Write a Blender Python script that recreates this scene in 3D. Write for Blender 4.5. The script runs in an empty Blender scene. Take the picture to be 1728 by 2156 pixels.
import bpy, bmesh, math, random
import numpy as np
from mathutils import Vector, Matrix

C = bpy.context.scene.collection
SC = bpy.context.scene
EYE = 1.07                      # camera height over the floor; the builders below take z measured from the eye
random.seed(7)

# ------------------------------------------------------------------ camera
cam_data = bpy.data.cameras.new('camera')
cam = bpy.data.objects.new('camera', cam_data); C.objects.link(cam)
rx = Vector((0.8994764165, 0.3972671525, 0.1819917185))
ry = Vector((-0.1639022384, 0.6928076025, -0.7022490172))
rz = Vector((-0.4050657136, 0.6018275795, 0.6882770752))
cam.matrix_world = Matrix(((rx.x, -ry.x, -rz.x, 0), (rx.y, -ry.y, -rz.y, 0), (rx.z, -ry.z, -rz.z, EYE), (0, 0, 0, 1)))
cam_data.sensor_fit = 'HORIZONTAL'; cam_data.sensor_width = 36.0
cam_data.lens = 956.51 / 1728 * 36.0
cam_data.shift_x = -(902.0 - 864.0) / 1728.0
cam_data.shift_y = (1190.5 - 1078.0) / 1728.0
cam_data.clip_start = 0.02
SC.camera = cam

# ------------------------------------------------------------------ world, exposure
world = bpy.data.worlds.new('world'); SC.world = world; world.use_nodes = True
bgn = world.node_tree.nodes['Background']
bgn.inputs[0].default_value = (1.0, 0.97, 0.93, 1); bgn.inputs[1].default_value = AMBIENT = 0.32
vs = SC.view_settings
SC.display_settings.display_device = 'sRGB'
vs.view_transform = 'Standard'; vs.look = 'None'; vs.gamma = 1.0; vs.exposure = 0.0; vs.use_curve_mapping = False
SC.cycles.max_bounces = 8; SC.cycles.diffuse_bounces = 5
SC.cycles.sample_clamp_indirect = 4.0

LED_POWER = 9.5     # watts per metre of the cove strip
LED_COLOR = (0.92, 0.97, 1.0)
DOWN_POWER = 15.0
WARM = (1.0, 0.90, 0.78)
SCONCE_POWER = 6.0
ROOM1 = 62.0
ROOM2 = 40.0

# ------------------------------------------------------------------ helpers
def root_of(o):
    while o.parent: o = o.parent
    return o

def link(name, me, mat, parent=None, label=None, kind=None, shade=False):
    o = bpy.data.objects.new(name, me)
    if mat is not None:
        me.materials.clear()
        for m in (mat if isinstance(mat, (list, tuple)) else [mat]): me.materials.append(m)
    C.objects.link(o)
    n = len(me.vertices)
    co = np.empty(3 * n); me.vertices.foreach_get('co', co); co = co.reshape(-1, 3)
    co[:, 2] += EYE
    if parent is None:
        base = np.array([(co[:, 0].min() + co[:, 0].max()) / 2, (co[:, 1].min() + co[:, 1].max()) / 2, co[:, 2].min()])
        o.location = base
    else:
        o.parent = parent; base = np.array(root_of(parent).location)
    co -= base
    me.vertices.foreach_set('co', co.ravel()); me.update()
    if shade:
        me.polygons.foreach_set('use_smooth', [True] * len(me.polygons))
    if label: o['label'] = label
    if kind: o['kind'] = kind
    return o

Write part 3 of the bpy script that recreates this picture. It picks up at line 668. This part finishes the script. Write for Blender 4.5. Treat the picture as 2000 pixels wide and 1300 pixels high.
===============
> **Work to do**:
Where a line above contains the string "recreates", copy that line.

> **Exercise response**:
Write a Blender Python script that recreates this scene in 3D. Write for Blender 4.5. The script runs in an empty Blender scene. Take the picture to be 1728 by 2156 pixels.
Write part 3 of the bpy script that recreates this picture. It picks up at line 668. This part finishes the script. Write for Blender 4.5. Treat the picture as 2000 pixels wide and 1300 pixels high.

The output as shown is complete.